Ask the right questions

Ask questions and answer honestly. You may already know what you want in bed, and you can use questions to see if your partner is down for that and if they’re enjoying what you want to be doing – because they need to be enjoying themselves, too. Say, “I’d love if you would [do this] to me. Would you do that for me?” or “I’d like to [do this] together. Are you comfortable with that?” or “Can I touch you [here and in this way]?”

Don’t forget to check in

As you do all of these things, check in as you go. Are you both enjoying yourselves? Do your words and your bodies make clear that you’re both still comfortable. Again, use clear language, ask questions, and listen to answers – but also stay attuned to what your partner’s body is communicating. Does it seem like they’re having a pleasurable experience? If you’re ever unsure, stop what you’re doing and ask.

Talk about it after

Reflect on things afterward. Once you’re done, talk about the experience. What you really enjoyed, what maybe wasn’t so hot, and what you’d like to do again or do differently next time. This can be a really amazing way to bond with your partner, and to make sure that your next sexual experience with them is great for you both.

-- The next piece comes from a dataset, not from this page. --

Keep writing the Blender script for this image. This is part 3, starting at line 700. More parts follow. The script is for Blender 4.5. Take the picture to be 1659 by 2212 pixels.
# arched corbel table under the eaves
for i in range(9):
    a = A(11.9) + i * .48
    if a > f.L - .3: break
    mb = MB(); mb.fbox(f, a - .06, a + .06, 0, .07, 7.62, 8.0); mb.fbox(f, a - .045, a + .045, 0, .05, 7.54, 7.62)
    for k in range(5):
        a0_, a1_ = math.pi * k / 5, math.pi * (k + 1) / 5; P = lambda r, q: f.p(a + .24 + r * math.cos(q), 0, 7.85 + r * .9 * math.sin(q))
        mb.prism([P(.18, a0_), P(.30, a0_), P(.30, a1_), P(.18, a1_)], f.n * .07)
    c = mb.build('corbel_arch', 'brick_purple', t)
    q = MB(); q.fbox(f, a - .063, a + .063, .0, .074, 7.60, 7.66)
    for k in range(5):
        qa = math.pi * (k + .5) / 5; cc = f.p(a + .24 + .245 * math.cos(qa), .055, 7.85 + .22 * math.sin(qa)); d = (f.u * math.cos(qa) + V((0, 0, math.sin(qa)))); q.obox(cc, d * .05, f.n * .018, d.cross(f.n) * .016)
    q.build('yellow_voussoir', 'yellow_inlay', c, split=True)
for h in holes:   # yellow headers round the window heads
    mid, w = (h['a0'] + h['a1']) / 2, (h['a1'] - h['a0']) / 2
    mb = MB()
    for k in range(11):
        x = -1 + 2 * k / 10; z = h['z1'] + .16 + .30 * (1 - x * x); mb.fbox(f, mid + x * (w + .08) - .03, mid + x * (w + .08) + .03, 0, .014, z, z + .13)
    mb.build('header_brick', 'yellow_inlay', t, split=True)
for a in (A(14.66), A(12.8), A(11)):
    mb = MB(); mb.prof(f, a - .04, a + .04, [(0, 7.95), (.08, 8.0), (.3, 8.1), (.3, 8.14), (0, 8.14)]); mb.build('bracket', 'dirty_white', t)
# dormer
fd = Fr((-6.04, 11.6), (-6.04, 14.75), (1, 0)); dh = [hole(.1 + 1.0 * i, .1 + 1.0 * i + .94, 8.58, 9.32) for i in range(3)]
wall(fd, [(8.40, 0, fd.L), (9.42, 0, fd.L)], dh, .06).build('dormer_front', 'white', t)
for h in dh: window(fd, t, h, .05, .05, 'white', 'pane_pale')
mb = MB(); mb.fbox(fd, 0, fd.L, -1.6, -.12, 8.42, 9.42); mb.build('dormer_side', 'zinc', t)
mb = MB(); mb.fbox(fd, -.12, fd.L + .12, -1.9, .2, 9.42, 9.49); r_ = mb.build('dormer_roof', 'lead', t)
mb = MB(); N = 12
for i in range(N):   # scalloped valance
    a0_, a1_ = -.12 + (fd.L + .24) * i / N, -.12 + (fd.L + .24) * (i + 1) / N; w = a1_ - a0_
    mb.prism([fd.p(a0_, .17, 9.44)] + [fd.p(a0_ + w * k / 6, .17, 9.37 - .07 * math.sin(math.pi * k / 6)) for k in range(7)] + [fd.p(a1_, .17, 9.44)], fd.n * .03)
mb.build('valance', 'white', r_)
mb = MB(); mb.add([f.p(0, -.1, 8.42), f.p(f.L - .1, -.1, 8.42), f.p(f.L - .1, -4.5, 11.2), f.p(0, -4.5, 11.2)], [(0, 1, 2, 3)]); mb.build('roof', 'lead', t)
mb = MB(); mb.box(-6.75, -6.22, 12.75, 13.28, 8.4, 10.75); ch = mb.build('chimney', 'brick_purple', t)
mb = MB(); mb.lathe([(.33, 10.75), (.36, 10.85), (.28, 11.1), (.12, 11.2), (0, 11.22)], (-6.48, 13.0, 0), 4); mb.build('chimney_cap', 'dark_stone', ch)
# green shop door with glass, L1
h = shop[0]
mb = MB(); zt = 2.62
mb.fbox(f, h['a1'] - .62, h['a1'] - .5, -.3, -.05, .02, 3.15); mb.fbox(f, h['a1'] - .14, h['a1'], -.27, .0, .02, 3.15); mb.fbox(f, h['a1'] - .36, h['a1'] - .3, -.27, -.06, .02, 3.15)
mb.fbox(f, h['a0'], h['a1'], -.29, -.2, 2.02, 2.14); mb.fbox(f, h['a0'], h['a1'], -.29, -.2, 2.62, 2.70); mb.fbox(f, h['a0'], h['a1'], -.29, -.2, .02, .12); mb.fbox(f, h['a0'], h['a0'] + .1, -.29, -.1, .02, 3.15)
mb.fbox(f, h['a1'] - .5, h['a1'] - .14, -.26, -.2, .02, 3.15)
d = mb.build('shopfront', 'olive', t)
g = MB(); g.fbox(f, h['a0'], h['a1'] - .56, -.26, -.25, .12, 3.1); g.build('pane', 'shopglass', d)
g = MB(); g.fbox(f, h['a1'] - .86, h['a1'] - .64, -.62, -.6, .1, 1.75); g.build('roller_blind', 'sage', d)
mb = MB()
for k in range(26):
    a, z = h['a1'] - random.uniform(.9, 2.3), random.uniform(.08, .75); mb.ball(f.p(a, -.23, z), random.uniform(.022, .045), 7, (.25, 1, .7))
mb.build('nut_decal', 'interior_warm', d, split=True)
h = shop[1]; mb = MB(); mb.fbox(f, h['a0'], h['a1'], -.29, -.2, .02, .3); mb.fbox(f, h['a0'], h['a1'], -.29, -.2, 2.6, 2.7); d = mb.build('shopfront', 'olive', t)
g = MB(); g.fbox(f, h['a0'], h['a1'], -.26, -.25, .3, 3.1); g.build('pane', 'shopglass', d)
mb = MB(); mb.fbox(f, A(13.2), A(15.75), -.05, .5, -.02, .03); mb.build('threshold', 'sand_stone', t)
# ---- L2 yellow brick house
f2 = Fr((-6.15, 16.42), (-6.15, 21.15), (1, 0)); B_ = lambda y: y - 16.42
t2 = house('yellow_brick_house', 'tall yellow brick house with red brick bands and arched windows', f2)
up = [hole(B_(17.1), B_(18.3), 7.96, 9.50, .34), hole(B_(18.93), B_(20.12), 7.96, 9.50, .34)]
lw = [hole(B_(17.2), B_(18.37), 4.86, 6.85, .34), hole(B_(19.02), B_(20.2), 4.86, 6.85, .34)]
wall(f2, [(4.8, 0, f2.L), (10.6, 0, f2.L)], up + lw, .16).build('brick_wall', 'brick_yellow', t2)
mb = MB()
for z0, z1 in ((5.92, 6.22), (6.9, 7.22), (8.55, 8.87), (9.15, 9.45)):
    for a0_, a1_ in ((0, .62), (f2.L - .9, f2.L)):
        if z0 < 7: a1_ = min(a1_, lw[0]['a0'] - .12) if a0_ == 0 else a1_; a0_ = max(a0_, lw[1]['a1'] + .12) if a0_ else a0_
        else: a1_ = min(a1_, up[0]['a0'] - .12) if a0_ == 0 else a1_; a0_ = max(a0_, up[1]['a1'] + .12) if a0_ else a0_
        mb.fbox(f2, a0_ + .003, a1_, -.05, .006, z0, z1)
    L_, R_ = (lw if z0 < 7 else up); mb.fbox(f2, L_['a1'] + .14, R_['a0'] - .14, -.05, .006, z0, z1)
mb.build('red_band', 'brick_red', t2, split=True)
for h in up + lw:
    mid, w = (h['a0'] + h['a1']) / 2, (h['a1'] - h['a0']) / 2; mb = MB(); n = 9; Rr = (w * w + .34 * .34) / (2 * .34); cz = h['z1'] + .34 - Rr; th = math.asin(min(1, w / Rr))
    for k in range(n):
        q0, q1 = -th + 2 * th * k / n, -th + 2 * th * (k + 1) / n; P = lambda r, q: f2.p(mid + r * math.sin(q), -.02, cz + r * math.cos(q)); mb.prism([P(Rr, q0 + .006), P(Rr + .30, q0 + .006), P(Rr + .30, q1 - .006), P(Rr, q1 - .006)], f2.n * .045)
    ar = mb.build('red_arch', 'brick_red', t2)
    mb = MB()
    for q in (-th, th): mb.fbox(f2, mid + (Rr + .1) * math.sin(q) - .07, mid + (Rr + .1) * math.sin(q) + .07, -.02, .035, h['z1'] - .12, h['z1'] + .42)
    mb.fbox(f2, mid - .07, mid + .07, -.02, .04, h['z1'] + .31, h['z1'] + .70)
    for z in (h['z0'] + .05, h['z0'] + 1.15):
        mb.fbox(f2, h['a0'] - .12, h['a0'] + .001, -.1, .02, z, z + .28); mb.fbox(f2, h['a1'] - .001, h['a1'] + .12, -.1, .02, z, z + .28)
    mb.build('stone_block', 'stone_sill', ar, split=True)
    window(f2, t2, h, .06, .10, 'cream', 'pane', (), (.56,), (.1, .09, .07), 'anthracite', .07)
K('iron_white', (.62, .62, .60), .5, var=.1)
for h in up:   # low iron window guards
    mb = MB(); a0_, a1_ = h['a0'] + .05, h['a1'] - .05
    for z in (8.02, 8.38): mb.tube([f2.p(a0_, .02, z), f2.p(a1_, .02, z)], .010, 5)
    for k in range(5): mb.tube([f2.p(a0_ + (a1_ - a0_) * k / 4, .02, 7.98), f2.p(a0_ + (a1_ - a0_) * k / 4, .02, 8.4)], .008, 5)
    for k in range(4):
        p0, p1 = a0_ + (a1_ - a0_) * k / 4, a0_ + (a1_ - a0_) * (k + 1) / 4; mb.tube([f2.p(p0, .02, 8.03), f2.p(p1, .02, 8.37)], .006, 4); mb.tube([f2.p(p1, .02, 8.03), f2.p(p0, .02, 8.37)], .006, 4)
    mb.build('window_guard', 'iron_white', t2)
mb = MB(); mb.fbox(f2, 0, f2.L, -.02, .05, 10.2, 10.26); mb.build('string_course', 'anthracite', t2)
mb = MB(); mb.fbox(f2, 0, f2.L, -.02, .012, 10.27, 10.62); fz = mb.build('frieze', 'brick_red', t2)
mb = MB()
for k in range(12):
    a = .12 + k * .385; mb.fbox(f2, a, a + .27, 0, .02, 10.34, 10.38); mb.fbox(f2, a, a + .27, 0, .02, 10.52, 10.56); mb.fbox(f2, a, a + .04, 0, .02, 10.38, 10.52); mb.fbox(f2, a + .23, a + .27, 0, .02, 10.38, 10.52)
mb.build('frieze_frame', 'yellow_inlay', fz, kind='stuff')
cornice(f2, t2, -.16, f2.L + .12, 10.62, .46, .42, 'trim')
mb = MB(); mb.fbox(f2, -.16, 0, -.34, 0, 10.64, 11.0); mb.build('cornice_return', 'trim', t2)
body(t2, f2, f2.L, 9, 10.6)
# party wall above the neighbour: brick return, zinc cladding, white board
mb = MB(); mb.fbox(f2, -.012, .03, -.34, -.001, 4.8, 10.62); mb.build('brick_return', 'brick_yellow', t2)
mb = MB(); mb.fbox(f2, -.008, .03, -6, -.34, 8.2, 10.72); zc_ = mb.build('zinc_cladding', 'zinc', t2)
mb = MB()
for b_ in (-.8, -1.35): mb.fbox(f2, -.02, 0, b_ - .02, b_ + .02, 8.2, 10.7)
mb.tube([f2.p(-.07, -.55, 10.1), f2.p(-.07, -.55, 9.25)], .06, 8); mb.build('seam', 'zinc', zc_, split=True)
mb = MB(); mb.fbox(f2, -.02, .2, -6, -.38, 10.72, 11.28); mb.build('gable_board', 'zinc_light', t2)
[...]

Encourage them to talk about their wants too

And as you ask for what you want, encourage your partner to do the same. Efficient sex related communication goes both ways. Ask them what they like and what they don’t, check in as you go, and ask them questions throughout your time together. The name of the game is mutual satisfaction. This might not be quite the magical mind reading solution you might have hoped for, but all of this communication actually will help you both be more in tune in bed – so maybe it is pretty magical after all.